* _What is needed_
Look through the data below and work out how many lines contain the string "follow". Give the number alone.

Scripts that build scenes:
** BEGIN **

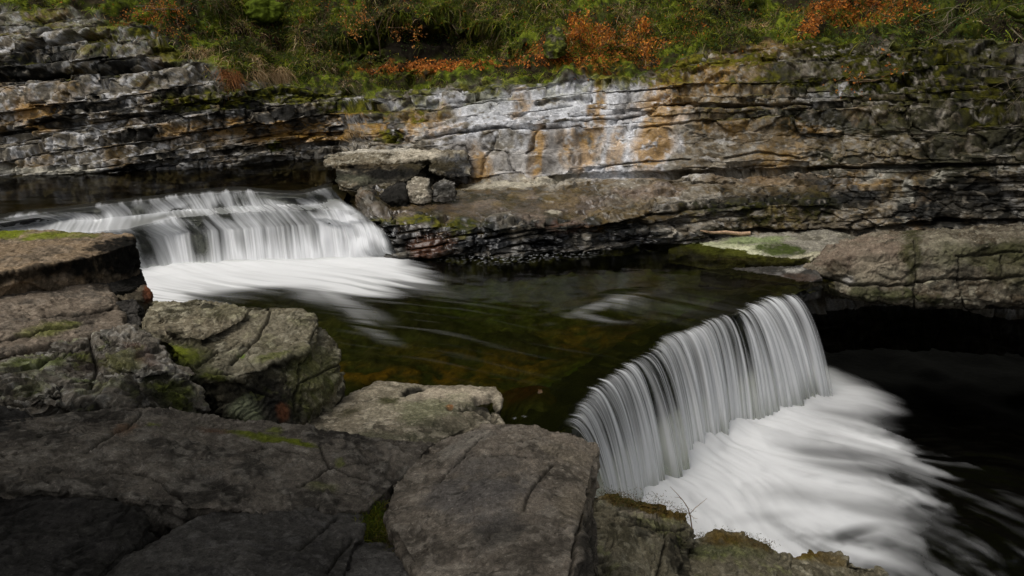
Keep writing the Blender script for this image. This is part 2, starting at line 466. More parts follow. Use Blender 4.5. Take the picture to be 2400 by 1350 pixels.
for q_ in SLABS:
    d = seg_dist(u0 + 6 * w2, v0 + 5 * w1 + 3 * pn(u0 * 0.05, v0 * 0.05, 0.9), q_)
    out -= 0.11 * np.exp(-(d / 2.6) ** 2)
for poly, wd, dp in [([(1290, 413), (1500, 410), (1650, 405), (1900, 396), (2150, 388), (2420, 384), (2900, 380)], 4, 0.28),
                     ([(2060, 535), (2130, 528), (2250, 520), (2420, 522), (2900, 520)], 6, 0.4),
                     ([(560, 335), (640, 318), (800, 312)], 3, 0.14), ([(1000, 322), (1130, 300), (1250, 305), (1360, 298)], 4, 0.25),
                     ([(1400, 530), (1560, 500), (1750, 480)], 4, 0.2), ([(1650, 545), (2050, 540)], 5, 0.3),
                     ([(0, 183), (200, 170), (430, 152)], 8, 0.5), ([(1560, 245), (1740, 247), (1900, 245)], 4, 0.3)]:
    d = seg_dist(u0, v0 + 5 * pn(u0 * 0.02, 0.3, 0.9), poly)
    out -= dp * np.exp(-(d / wd) ** 2)
bankn = 0.48 * fbm(V, 0.9, 4, 31) + 0.10 * fbm(V, 4.0, 4, 32)
recess = np.zeros(len(V), np.float32)
for b, dp in [((1010, 105, 190, 55, -4, .3), 1.1), ((620, 100, 60, 45, 0, .4), 0.5), ((1700, 30, 120, 30, 0, .4), 0.4), ((2260, 150, 120, 60, 0, .5), 0.3),
              ((120, 120, 130, 26, -12, .4), 0.5), ((620, 385, 60, 12, -8, .4), 0.25)]:
    recess = np.maximum(recess, blobmask(u0, v0, b, w1 * 0.5, w2 * 0.5) * dp)
fh1, fe1, fv1 = facet(V + 0.10 * np.stack([w1, w2, w1], 1), 1.9, 2, 2.2, 1.4)
fh2, fe2, fv2 = facet(V + 0.03 * np.stack([w2, w1, w2], 1), 5.5, 5, 1.8, 1.4)
out += (0.10 * fh0 + 0.17 * fh1 + 0.045 * fh2 - 0.05 * ss(0.06, 0.0, fe1)) * (1 - 0.8 * smooth_zone) * (1 - 0.35 * mass) * (0.8 + 0.2 * ss(200, 700, u0))
disp = out * rockw + bankn * veg
dirh = nrm.copy(); dirh[:, 2] *= np.where(veg > 0.5, 1.0, 0.25)
dirh /= np.linalg.norm(dirh, axis=1)[:, None] + 1e-9
VC = V.copy(); VC[:, 2] = Zt
VC += dirh * disp[:, None]
VC[:, 1] += recess
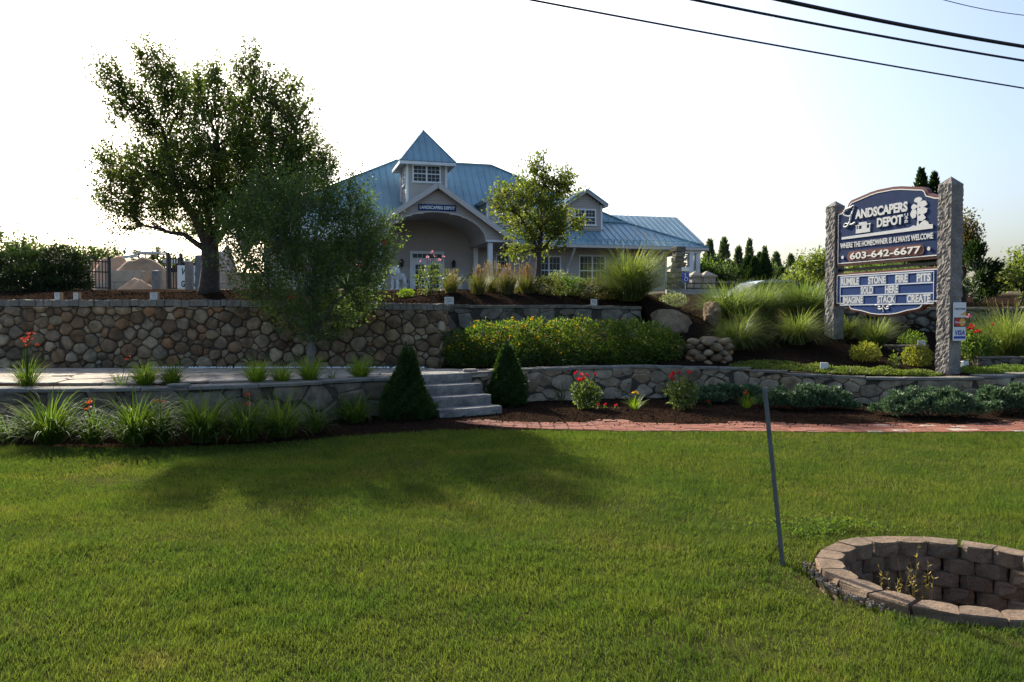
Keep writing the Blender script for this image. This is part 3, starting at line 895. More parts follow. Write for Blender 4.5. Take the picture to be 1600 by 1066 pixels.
# granite steps: each a rough slab, dropping towards the brick path
es = Vector((math.cos(math.radians(32)), math.sin(math.radians(32)), 0)); ns = Vector((es.y, -es.x, 0))
foot = Vector((-.17, 12.95, 0))
t = thing('granite_steps', 'four grey granite slab steps between the two cone shaped spruces', 'steps', (foot.x, foot.y, 0))
for k in range(4):
    zt = .16 * (4 - k); fr = foot - ns * .33 * (3 - k)
    W = 1.12; dep = .42 if k else .62
    V = []; nx = 9
    rs = np.random.default_rng(k)
    for i in range(nx + 1):
        s = i / nx
        for (dd, z) in ((0, zt - .165), (rs.normal(.012, .008), zt - .11), (rs.normal(.014, .009), zt - .05), (0.004, zt - .008), (-.012, zt + rs.normal(0, .002)), (-dep, zt), (-dep, zt - .165)):
            q = fr - es * (W * (1 - s)) + ns * dd; V.append((q.x - foot.x, q.y - foot.y, z))
    Fc = [(i * 7 + j, i * 7 + (j + 1) % 7, i * 7 + 7 + (j + 1) % 7, i * 7 + 7 + j) for i in range(nx) for j in range(7)]
    Fc += [tuple(range(6, -1, -1)), tuple(nx * 7 + j for j in range(7))]
    part('step', V, Fc, M['step'], t)
# soil under the stair
q0 = foot - es * 1.1 - ns * .1
MB().prism([tuple((foot - es * .04 - ns * 1.02).xy), tuple((foot - es * 1.08 - ns * 1.02).xy), tuple((foot - es * 1.08 - ns * 1.7).xy), tuple((foot - es * .04 - ns * 1.7).xy)], -.1, .44, 2).build('rubble_base', M['mortar'], t, loc=(-foot.x, -foot.y, 0))

# flagstone walk on the terrace
base = bpy.data.objects.new('flagstone_path', None); COL.objects.link(base); tag(base, 'pale flagstone walk on the terrace between the two walls', None, None, 'structure')
rs = np.random.default_rng(4)
def walk_near(x): return (lw_y(x) + 1.0 if x < -3 else lw_y(max(min(x, -1.75), -3)) + .55) if x < -1.5 else 13.3 + (x + 1.5) * .6
cells = voronoi(seeds_for(11.2, 3.2, .62, rs, .3), (-11.2, 0, 0, 3.2)) if False else None
sd = [(x - 11.4, y) for x, y in seeds_for(11.0, 3.3, .6, rs, .3)]
for poly in voronoi(sd, (-11.4, -.4, 0, 3.3)):
    if len(poly) < 3: continue
    cx, cy = centroid(poly)
    def mapq(q):
        x = q[0]; a = walk_near(x); b = 15.45 if x < -1.5 else 15.2
        return (x, a + (b - a) * q[1] / 3.3)
    pl = inset(poly, .015)
    if not pl or len(pl) < 3: continue
    pl = chaikin(pl, .12); pl = [mapq(q) for q in pl]
    zt = .612 + rs.normal(0, .003)
    n = len(pl)
    V = [(x, y, .56) for x, y in pl] + [(x, y, zt) for x, y in pl]
    part('flagstone', V, [tuple(range(n, 2 * n))] + [(i, (i + 1) % n, n + (i + 1) % n, n + i) for i in range(n)], M['flag'], base)
# a line of white pebbles along the foot of the wall
rs = np.random.default_rng(8)
V = []; Fc = []
mb = MB()
for i in range(420):
    x = rs.uniform(-7.0, -1.7); y = 15.5 + rs.normal(0, .05); s = rs.uniform(.012, .03)
    mb.add([(x - s, y, .615), (x, y - s, .612), (x + s, y, .615), (x, y + s, .615), (x, y, .615 + s)], [(0, 1, 4), (1, 2, 4), (2, 3, 4), (3, 0, 4)])
tag(mb.build('pebbles', M['cardwhite']), 'white pebbles along the foot of the fieldstone wall', 'pebbles', None, 'stuff')
# loose flat stones
def slab(name, label, c, sx, sy, h, mat, rz=0, seed=0):
    rs = np.random.default_rng(seed); n = 9
    pl = [(math.cos(a) * sx * rs.uniform(.8, 1.1), math.sin(a) * sy * rs.uniform(.8, 1.1)) for a in np.linspace(0, 2 * math.pi, n, endpoint=False)]
    V = [(x, y, 0) for x, y in pl] + [(x * 1.02, y * 1.02, h * .7) for x, y in pl] + [(x * .93, y * .93, h) for x, y in pl]
    Fc = [(i, (i + 1) % n, n + (i + 1) % n, n + i) for i in range(n)] + [(n + i, n + (i + 1) % n, 2 * n + (i + 1) % n, 2 * n + i) for i in range(n)] + [tuple(range(2 * n, 3 * n)), tuple(range(n - 1, -1, -1))]
    o = part(name, V, Fc, mat, None, False, c); o.rotation_euler[2] = rz
    return tag(o, label, 'stone')
q = gr(278, 604, .625); slab('loose_slab', 'loose flat stone lying on the cap of the low wall', (q.x, lw_y(q.x) + .02, .626), .16, .12, .035, M['coping'], .2, 1)
q = gr(733, 577, .64); slab('loose_slab', 'flat grey stone on the landing beside the top step', (q.x + .05, 13.98, .64), .14, .10, .05, M['granite'], .5, 2)
q = gr(98, 587, .62); slab('loose_slab', 'thin pale flagstone lying on the planting strip', (q.x, q.y, .60), .18, .12, .03, M['flag'], .1, 3)

# brick path
FAR = np.array([(-.14, 12.87), (.4, 12.55), (1.2, 12.42), (2, 12.37), (4, 12.42), (5.9, 12.30), (7.9, 12.37), (12.5, 12.45)])
NEAR = np.array([(-1.04, 12.31), (-.62, 11.86), (-.1, 11.5), (.6, 11.25), (1.77, 11.12), (3.5, 11.06), (5.2, 10.97), (7, 11.06), (12.5, 11.2)])
def resample(P, n):
    d = np.concatenate([[0], np.cumsum(np.hypot(*np.diff(P, axis=0).T))]); u = np.linspace(0, d[-1], n)
    return np.stack([np.interp(u, d, P[:, 0]), np.interp(u, d, P[:, 1])], 1)
NF = 260
Fa, Na = resample(FAR, NF), resample(NEAR, NF)
V = [(x, y, .012) for x, y in Fa] + [(x, y, .012) for x, y in Na] + [(x, y, -.08) for x, y in Na]
Fc = [(i, NF + i, NF + i + 1, i + 1) for i in range(NF - 1)] + [(NF + i, 2 * NF + i, 2 * NF + i + 1, NF + i + 1) for i in range(NF - 1)]
pathbase = tag(part('brick_path', V, Fc, M['mortar']), 'red clay brick path between the lawn and the flower bed', None, None, 'structure')
bm_ = MB(); e_ = .006
bm_.add([(-.5, -.5, -1), (.5, -.5, -1), (.5, .5, -1), (-.5, .5, -1), (-.5, -.5, -.12), (.5, -.5, -.12), (.5, .5, -.12), (-.5, .5, -.12),
         (-.47, -.44, 0), (.47, -.44, 0), (.47, .44, 0), (-.47, .44, 0)],
        [(0, 1, 5, 4), (1, 2, 6, 5), (2, 3, 7, 6), (3, 0, 4, 7), (4, 5, 9, 8), (5, 6, 10, 9), (6, 7, 11, 10), (7, 4, 8, 11), (8, 9, 10, 11)])
brick_me = mesh('brick', bm_.V, bm_.F); brick_me.materials.append(M['brick'])
pale_me = mesh('brick', bm_.V, bm_.F); pale_me.materials.append(M['palebrick'])
ROWS = 12; todo = []
rs = np.random.default_rng(12)
for r in range(ROWS):
    s = (r + .5) / ROWS; C = Fa * (1 - s) + Na * s
    d = np.concatenate([[0], np.cumsum(np.hypot(*np.diff(C, axis=0).T))])
    u = .1 * (r % 2)
    while u < d[-1] - .2:
        x, y = np.interp(u + .1, d, C[:, 0]), np.interp(u + .1, d, C[:, 1]); x1, y1 = np.interp(u + .2, d, C[:, 0]), np.interp(u + .2, d, C[:, 1])
        i = min(int(u / d[-1] * (NF - 1)), NF - 1); wd = np.hypot(*(Fa[i] - Na[i])) / ROWS
        todo.append((x, y, math.atan2(y1 - y, x1 - x), wd)); u += .205
todo.sort(key=lambda q: (q[1] + (100 if abs(q[0] / q[1]) > .66 else 0)))
def brick_mx(q):
    x, y, a, wd = q
    return Matrix.Translation((x, y, .022 + rs.normal(0, .0025))) @ Matrix.Rotation(a + rs.normal(0, .012), 4, 'Z') @ Matrix.Rotation(rs.normal(0, .01), 4, 'X') @ Matrix.Diagonal((.197, wd - .008, .05, 1))
for q in todo[:300]:
    pale = 5.0 < q[0] < 7.2 and rs.uniform() < .07 or rs.uniform() < .006
    o = bpy.data.objects.new('brick', pale_me if pale else brick_me); COL.objects.link(o); o.parent = pathbase; o.matrix_local = brick_mx(q)
mb = MB()
for q in todo[300:]:
    m_ = brick_mx(q); mb.add([m_ @ Vector(v) for v in bm_.V], bm_.F)
o = mb.build('bricks', M['brick'], pathbase); o["kind"] = "stuff"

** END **

* _Task result_
2